§ **Problem description**
Below are records to be output exactly, every one of them.

§ **The records**
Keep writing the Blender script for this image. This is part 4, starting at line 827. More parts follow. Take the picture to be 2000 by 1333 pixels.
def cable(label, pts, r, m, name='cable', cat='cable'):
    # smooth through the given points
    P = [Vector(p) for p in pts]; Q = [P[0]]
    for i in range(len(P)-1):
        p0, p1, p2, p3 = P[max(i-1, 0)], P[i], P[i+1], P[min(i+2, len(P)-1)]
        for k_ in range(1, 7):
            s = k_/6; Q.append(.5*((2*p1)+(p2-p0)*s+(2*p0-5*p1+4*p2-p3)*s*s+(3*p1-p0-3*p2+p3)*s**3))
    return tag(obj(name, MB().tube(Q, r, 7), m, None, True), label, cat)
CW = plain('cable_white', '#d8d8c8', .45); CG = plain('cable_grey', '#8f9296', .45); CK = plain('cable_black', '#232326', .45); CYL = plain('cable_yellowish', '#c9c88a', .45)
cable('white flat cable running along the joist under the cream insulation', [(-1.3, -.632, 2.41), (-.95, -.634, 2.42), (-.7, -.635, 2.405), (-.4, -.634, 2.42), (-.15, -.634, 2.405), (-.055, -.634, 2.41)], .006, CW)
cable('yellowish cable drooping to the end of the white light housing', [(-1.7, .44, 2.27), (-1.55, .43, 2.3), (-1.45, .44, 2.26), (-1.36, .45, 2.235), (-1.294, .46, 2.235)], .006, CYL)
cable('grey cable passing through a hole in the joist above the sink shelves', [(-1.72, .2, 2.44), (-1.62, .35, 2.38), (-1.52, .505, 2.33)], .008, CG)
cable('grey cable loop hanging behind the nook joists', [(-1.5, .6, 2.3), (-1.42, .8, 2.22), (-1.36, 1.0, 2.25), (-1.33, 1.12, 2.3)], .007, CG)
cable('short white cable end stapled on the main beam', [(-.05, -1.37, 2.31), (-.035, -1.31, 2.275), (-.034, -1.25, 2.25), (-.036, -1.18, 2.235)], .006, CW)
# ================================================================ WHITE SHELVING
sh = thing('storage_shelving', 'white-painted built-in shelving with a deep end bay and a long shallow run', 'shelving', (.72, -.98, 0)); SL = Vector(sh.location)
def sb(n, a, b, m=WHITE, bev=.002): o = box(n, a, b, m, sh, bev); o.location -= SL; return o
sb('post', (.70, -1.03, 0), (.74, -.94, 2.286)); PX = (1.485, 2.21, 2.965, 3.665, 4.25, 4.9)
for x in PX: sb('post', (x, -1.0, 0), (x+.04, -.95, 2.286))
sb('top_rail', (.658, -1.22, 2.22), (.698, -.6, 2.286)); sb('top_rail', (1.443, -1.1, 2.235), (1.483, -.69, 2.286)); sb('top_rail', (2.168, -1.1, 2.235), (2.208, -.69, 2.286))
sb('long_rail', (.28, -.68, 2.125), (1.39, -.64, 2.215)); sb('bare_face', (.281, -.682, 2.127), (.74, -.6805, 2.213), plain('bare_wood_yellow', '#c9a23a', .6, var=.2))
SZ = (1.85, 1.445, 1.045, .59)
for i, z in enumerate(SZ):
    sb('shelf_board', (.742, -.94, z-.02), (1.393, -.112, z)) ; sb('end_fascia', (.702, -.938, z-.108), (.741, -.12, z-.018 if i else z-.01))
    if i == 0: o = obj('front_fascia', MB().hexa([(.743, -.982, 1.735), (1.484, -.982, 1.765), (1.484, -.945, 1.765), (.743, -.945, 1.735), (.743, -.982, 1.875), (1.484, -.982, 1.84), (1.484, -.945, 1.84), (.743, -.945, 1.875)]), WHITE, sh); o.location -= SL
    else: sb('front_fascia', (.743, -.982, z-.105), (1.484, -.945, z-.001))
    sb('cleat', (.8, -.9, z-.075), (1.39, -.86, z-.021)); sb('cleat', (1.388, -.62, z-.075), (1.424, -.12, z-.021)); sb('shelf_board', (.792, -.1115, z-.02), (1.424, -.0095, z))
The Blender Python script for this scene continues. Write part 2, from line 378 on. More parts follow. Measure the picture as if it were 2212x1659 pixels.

§ **Expected answer**
Keep writing the Blender script for this image. This is part 4, starting at line 827. More parts follow. Take the picture to be 2000 by 1333 pixels.
def cable(label, pts, r, m, name='cable', cat='cable'):
    # smooth through the given points
    P = [Vector(p) for p in pts]; Q = [P[0]]
    for i in range(len(P)-1):
        p0, p1, p2, p3 = P[max(i-1, 0)], P[i], P[i+1], P[min(i+2, len(P)-1)]
        for k_ in range(1, 7):
            s = k_/6; Q.append(.5*((2*p1)+(p2-p0)*s+(2*p0-5*p1+4*p2-p3)*s*s+(3*p1-p0-3*p2+p3)*s**3))
    return tag(obj(name, MB().tube(Q, r, 7), m, None, True), label, cat)
CW = plain('cable_white', '#d8d8c8', .45); CG = plain('cable_grey', '#8f9296', .45); CK = plain('cable_black', '#232326', .45); CYL = plain('cable_yellowish', '#c9c88a', .45)
cable('white flat cable running along the joist under the cream insulation', [(-1.3, -.632, 2.41), (-.95, -.634, 2.42), (-.7, -.635, 2.405), (-.4, -.634, 2.42), (-.15, -.634, 2.405), (-.055, -.634, 2.41)], .006, CW)
cable('yellowish cable drooping to the end of the white light housing', [(-1.7, .44, 2.27), (-1.55, .43, 2.3), (-1.45, .44, 2.26), (-1.36, .45, 2.235), (-1.294, .46, 2.235)], .006, CYL)
cable('grey cable passing through a hole in the joist above the sink shelves', [(-1.72, .2, 2.44), (-1.62, .35, 2.38), (-1.52, .505, 2.33)], .008, CG)
cable('grey cable loop hanging behind the nook joists', [(-1.5, .6, 2.3), (-1.42, .8, 2.22), (-1.36, 1.0, 2.25), (-1.33, 1.12, 2.3)], .007, CG)
cable('short white cable end stapled on the main beam', [(-.05, -1.37, 2.31), (-.035, -1.31, 2.275), (-.034, -1.25, 2.25), (-.036, -1.18, 2.235)], .006, CW)
# ================================================================ WHITE SHELVING
sh = thing('storage_shelving', 'white-painted built-in shelving with a deep end bay and a long shallow run', 'shelving', (.72, -.98, 0)); SL = Vector(sh.location)
def sb(n, a, b, m=WHITE, bev=.002): o = box(n, a, b, m, sh, bev); o.location -= SL; return o
sb('post', (.70, -1.03, 0), (.74, -.94, 2.286)); PX = (1.485, 2.21, 2.965, 3.665, 4.25, 4.9)
for x in PX: sb('post', (x, -1.0, 0), (x+.04, -.95, 2.286))
sb('top_rail', (.658, -1.22, 2.22), (.698, -.6, 2.286)); sb('top_rail', (1.443, -1.1, 2.235), (1.483, -.69, 2.286)); sb('top_rail', (2.168, -1.1, 2.235), (2.208, -.69, 2.286))
sb('long_rail', (.28, -.68, 2.125), (1.39, -.64, 2.215)); sb('bare_face', (.281, -.682, 2.127), (.74, -.6805, 2.213), plain('bare_wood_yellow', '#c9a23a', .6, var=.2))
SZ = (1.85, 1.445, 1.045, .59)
for i, z in enumerate(SZ):
    sb('shelf_board', (.742, -.94, z-.02), (1.393, -.112, z)) ; sb('end_fascia', (.702, -.938, z-.108), (.741, -.12, z-.018 if i else z-.01))
    if i == 0: o = obj('front_fascia', MB().hexa([(.743, -.982, 1.735), (1.484, -.982, 1.765), (1.484, -.945, 1.765), (.743, -.945, 1.735), (.743, -.982, 1.875), (1.484, -.982, 1.84), (1.484, -.945, 1.84), (.743, -.945, 1.875)]), WHITE, sh); o.location -= SL
    else: sb('front_fascia', (.743, -.982, z-.105), (1.484, -.945, z-.001))
    sb('cleat', (.8, -.9, z-.075), (1.39, -.86, z-.021)); sb('cleat', (1.388, -.62, z-.075), (1.424, -.12, z-.021)); sb('shelf_board', (.792, -.1115, z-.02), (1.424, -.0095, z))
The Blender Python script for this scene continues. Write part 2, from line 378 on. More parts follow. Measure the picture as if it were 2212x1659 pixels.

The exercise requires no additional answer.